(begin)

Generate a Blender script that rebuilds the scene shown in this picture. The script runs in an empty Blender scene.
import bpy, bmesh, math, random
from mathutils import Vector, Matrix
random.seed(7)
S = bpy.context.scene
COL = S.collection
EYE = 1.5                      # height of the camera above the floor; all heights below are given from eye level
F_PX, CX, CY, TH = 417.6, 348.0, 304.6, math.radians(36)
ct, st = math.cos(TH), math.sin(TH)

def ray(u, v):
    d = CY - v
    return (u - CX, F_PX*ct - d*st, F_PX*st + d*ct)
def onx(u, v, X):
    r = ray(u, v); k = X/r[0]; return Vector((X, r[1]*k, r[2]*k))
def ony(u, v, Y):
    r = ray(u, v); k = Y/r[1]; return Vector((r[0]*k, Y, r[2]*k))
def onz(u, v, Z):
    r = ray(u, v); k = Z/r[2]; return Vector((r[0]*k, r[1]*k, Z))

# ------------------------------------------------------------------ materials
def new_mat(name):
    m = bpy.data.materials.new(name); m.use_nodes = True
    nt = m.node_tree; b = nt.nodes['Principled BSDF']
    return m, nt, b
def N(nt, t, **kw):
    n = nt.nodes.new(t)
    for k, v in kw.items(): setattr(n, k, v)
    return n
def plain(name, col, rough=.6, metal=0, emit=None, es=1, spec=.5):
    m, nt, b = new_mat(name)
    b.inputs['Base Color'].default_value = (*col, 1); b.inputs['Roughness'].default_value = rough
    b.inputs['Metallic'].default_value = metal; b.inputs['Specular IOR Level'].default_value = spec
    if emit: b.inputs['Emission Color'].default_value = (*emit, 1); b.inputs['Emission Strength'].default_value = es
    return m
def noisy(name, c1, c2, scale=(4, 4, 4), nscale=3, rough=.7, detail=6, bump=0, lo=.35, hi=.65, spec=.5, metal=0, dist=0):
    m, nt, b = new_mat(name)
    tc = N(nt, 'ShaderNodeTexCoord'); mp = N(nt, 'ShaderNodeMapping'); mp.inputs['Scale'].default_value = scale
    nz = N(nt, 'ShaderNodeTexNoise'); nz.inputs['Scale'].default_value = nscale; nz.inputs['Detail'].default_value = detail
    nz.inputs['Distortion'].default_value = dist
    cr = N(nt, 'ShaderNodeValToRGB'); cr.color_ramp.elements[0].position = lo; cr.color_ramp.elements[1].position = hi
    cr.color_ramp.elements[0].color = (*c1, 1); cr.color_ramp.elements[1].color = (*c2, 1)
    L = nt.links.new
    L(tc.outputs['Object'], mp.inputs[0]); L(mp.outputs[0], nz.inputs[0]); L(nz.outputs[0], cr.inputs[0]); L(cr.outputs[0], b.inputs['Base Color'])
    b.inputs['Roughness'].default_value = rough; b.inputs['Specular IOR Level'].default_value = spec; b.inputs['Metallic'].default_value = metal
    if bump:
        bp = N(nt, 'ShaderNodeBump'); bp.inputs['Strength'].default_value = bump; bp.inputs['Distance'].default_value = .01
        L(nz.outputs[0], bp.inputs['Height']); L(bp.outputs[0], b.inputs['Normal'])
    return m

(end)

# Short problem:
Transcribe the entire listing above precisely.

# Solution for this exercise:
Generate a Blender script that rebuilds the scene shown in this picture. The script runs in an empty Blender scene.
import bpy, bmesh, math, random
from mathutils import Vector, Matrix
random.seed(7)
S = bpy.context.scene
COL = S.collection
EYE = 1.5                      # height of the camera above the floor; all heights below are given from eye level
F_PX, CX, CY, TH = 417.6, 348.0, 304.6, math.radians(36)
ct, st = math.cos(TH), math.sin(TH)

def ray(u, v):
    d = CY - v
    return (u - CX, F_PX*ct - d*st, F_PX*st + d*ct)
def onx(u, v, X):
    r = ray(u, v); k = X/r[0]; return Vector((X, r[1]*k, r[2]*k))
def ony(u, v, Y):
    r = ray(u, v); k = Y/r[1]; return Vector((r[0]*k, Y, r[2]*k))
def onz(u, v, Z):
    r = ray(u, v); k = Z/r[2]; return Vector((r[0]*k, r[1]*k, Z))

# ------------------------------------------------------------------ materials
def new_mat(name):
    m = bpy.data.materials.new(name); m.use_nodes = True
    nt = m.node_tree; b = nt.nodes['Principled BSDF']
    return m, nt, b
def N(nt, t, **kw):
    n = nt.nodes.new(t)
    for k, v in kw.items(): setattr(n, k, v)
    return n
def plain(name, col, rough=.6, metal=0, emit=None, es=1, spec=.5):
    m, nt, b = new_mat(name)
    b.inputs['Base Color'].default_value = (*col, 1); b.inputs['Roughness'].default_value = rough
    b.inputs['Metallic'].default_value = metal; b.inputs['Specular IOR Level'].default_value = spec
    if emit: b.inputs['Emission Color'].default_value = (*emit, 1); b.inputs['Emission Strength'].default_value = es
    return m
def noisy(name, c1, c2, scale=(4, 4, 4), nscale=3, rough=.7, detail=6, bump=0, lo=.35, hi=.65, spec=.5, metal=0, dist=0):
    m, nt, b = new_mat(name)
    tc = N(nt, 'ShaderNodeTexCoord'); mp = N(nt, 'ShaderNodeMapping'); mp.inputs['Scale'].default_value = scale
    nz = N(nt, 'ShaderNodeTexNoise'); nz.inputs['Scale'].default_value = nscale; nz.inputs['Detail'].default_value = detail
    nz.inputs['Distortion'].default_value = dist
    cr = N(nt, 'ShaderNodeValToRGB'); cr.color_ramp.elements[0].position = lo; cr.color_ramp.elements[1].position = hi
    cr.color_ramp.elements[0].color = (*c1, 1); cr.color_ramp.elements[1].color = (*c2, 1)
    L = nt.links.new
    L(tc.outputs['Object'], mp.inputs[0]); L(mp.outputs[0], nz.inputs[0]); L(nz.outputs[0], cr.inputs[0]); L(cr.outputs[0], b.inputs['Base Color'])
    b.inputs['Roughness'].default_value = rough; b.inputs['Specular IOR Level'].default_value = spec; b.inputs['Metallic'].default_value = metal
    if bump:
        bp = N(nt, 'ShaderNodeBump'); bp.inputs['Strength'].default_value = bump; bp.inputs['Distance'].default_value = .01
        L(nz.outputs[0], bp.inputs['Height']); L(bp.outputs[0], b.inputs['Normal'])
    return m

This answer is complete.